Com o argumento de que não
existe venda a prazo com preço de venda à vista, ministros mantêm
jurisprudência da Corte, pela legalidade da cobrança
Não
existe venda a prazo com preço de venda à vista. Com esse argumento, a Segunda
Seção do Superior Tribunal de Justiça (STJ) reverteu decisão da Quarta Turma
que havia identificado abuso contratual na cobrança dos chamados juros no pé.

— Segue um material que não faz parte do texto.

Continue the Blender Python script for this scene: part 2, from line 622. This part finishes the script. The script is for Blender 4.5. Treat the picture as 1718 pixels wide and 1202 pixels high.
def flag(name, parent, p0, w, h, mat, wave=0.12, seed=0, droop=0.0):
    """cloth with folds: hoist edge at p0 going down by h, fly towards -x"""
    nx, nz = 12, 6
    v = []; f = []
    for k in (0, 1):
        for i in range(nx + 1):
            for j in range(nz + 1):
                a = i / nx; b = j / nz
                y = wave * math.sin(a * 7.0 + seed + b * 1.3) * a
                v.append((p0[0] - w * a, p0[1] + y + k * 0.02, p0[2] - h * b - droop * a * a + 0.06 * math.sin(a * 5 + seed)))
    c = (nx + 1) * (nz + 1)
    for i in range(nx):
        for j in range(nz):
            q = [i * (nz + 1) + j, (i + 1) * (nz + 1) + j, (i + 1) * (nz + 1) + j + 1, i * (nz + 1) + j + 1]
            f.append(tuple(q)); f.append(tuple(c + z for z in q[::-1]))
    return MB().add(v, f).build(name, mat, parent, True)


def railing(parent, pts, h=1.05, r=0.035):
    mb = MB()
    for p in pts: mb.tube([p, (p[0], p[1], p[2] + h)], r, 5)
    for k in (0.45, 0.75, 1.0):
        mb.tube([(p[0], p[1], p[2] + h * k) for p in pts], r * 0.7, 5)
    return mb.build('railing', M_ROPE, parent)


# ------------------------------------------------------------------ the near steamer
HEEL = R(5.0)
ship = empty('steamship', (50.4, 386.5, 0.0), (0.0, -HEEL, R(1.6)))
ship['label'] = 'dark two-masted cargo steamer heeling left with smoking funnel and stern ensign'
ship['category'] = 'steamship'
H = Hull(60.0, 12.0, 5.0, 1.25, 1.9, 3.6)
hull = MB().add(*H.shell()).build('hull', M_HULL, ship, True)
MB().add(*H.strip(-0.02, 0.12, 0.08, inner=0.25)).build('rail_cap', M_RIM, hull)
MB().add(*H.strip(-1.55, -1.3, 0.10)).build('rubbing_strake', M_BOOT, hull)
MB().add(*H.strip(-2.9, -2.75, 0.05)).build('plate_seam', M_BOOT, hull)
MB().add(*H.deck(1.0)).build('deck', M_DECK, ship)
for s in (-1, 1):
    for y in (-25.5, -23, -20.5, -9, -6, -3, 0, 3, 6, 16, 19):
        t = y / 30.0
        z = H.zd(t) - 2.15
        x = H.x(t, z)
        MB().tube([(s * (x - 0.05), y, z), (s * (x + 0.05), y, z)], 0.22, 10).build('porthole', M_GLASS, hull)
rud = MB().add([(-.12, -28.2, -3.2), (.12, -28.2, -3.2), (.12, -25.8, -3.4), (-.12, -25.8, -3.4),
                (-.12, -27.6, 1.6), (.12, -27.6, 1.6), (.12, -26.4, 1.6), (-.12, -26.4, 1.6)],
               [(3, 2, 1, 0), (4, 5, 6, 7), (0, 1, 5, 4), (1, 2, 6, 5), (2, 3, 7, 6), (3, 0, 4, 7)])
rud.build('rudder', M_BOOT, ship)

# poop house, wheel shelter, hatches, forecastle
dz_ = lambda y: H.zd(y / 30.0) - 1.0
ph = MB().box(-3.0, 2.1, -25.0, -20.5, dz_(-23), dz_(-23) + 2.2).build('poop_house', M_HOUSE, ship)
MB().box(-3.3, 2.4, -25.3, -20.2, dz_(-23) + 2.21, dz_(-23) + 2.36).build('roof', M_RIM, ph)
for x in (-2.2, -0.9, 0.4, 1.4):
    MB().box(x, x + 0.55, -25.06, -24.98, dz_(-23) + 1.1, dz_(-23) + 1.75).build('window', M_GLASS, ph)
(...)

Por maioria de seis a três, os ministros do colegiado responsável por casos de
direito privado mantiveram a jurisprudência tradicional da Corte, pela
legalidade da cobrança. Os juros no pé são juros de caráter compensatório
cobrados pela incorporadora antes da entrega das chaves do imóvel em
construção. Para a Quarta Turma, nessa fase não haveria empréstimo de capital pela
construtora ao comprador, nem uso do imóvel por este, o que tornaria a previsão
contratual descabida. Segundo o voto do ministro Luis Felipe Salomão na decisão
revertida pela Seção, a hipótese configuraria “aberrante cobrança reversa de
juros”, pagos por quem entrega o capital
em favor de quem
toma o empréstimo. Para o ministro Antonio Carlos Ferreira, porém, o
assunto não é novo no STJ, que tradicionalmente considera legais as cláusulas
contratuais de promessa de compra e
venda de imóvel em construção que preveem tal cobrança. Condutor do voto que prevaleceu,
ele apontou diversas decisões nesse sentido, com julgados de relatores e
colegiados diferentes entre 2002 e 2009. O ministro, designado relator para o
acórdão, afirmou que a comercialização
de imóvel na planta facilita o acesso à moradia e, em regra, constitui
excelente investimento para o comprador, que adquire o bem com valor bastante
inferior ao preço do imóvel pronto. O ministro Ferreira argumentou também que a
relação contratual estabelece obrigações para ambas as partes. “Enquanto o
comprador tem a obrigação de pagar o preço ajustado, o incorporador assume toda
a responsabilidade pela conclusão do empreendimento: aquisição do terreno,
concepção do projeto de edificação, aprovação dos documentos junto aos órgãos competentes,
efetuação dos registros no cartório, construção da obra (ou sua supervisão) e venda
das unidades, diretamente ou por meio de terceiros”, afirmou.
Favorecimento
Além
disso, a quitação da compra do imóvel em produção deveria ser feita à vista. Se
o incorporador oferece prazo adicional para o comprador pagar, mediante
parcelamento do preço, é um favorecimento financeiro ofertado. “Em tal
hipótese, em decorrência dessa convergência de interesses, o incorporador
estará antecipando os recursos que são de responsabilidade do adquirente,
destinados a assegurar o regular andamento do empreendimento. Afigura-se, nessa
situação, legítima a cobrança de juros”, concluiu. Para o ministro, a exclusão dos
juros compensatórios convencionados entre as partes altera o equilíbrio
financeiro da operação e a reciprocidade do contrato. O ministro considerou ainda
que seria injusto com aquele que paga o preço à vista que o optante pela compra
parcelada pagasse exatamente o mesmo preço, sem nenhum acréscimo. “De fato,
como reiteradamente alertam os órgãos de defesa dos consumidores, não existe
venda a prazo pelo preço de venda à vista. O que pode acontecer é o consumidor
comprar à vista pagando o preço correspondente
da venda a prazo”, ponderou. Ferreira entendeu também que a previsão contratual
explícita dos juros atende melhor o direito à informação do consumidor previsto no Código de Defesa do Consumidor
(CDC). “Ninguém duvida que esses juros compensatórios, relativos ao período
anterior à entrega das chaves, se não puderem ser convencionados no contrato, serão
incluídos no preço final da obra e suportados pelo adquirente, sendo dosados,
porém, de acordo com a boa ou má intenção do incorporador”, considerou. A
posição de Ferreira foi acompanhada pelos ministros Isabel Gallotti, Villas Bôas
Cueva, Marco Buzzi, Raul Araújo e Massami Uyeda.